A propriedade, portanto, permanece no limbo até a ocorrência do pagamento ou quitação, ocasião em que o antigo titular (devedor fiduciante) retoma a integralidade de poderes (art. 25, parágrafos 1º e 2º) ou opera-se a mora e o inadimplemento com efetiva consolidação de domínio pelo credor ocasião em que passa a estar obrigado a recolher o ITBI e eventual laudêmio (art. 22, parágrafo 1º combinado com o art. 26 da lei 9.514/97).

Tem-se como objeto do presente artigo a propriedade fiduciária de garantia, dada pela Alienação fiduciária em garantia, tendente a substituir institutos tradicionais como o penhor e a hipoteca, que deixam a desejar no contexto da expansão do mercado econômico financeiro da atualidade.

Antigamente no Brasil, a inexistência da Alienação Fiduciária em garantia dificultava a retomada do bem no mercado, como já mencionado acima, por isso é uma eficiente ferramenta a favor do sistema de recuperação do imóvel, além de auxiliar na recolocação mais rápida do mesmo no mercado4. Assim, no caso da lei 9.514 de 1997, o objetivo claro e inequívoco do legislador foi o de facilitar e tornar mais segura a concessão de financiamentos para a compra e venda de imóveis, mormente diante dos inúmeros obstáculos vinculados à hipoteca, principal instrumento até então para o nascimento da garantia5.

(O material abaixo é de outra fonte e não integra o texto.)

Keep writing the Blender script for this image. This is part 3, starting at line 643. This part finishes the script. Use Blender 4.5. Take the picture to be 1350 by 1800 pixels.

A hipoteca é de execução lenta, ao sabor da delonga dos processos judiciais6, ademais nem sempre possui o privilégio de sobrepujar os demais credores, mesmo os trabalhistas e os fiscais, como garante a alienação fiduciária em caso de falência do devedor. Na hipoteca também não ocorre a transferência da propriedade do bem hipotecado ao credor, sendo que o devedor poderá inclusive hipotecá-la novamente, não obstante conste na matrícula imobiliária o registro da garantia hipotecária anterior. Esta última situação é bastante discutível no que concerne a alienação fiduciária em garantia. Desse modo, o instituto milenar da hipoteca acaba por perder a sua força diante da agilidade e eficiência da alienação fiduciária no contexto imobiliário. A súmula 308 do STJ enterrou a alienação fiduciária ao determinar que "a hipoteca firmada entre a construtora e o agente financeiro, anterior ou posterior à celebração da promessa de compra e venda, não tem eficácia perante os adquirentes do imóvel". Com isso, as instituições financeiras perderam completamente o interesse na hipoteca e passaram a focar na alienação fiduciária. No caso dos outros institutos, o penhor dificulta as negociações mercantis ao exigir a tradição da coisa apenhada, enquanto a anticrese caiu em desuso, dada a complexidade das relações socioeconômicas modernas.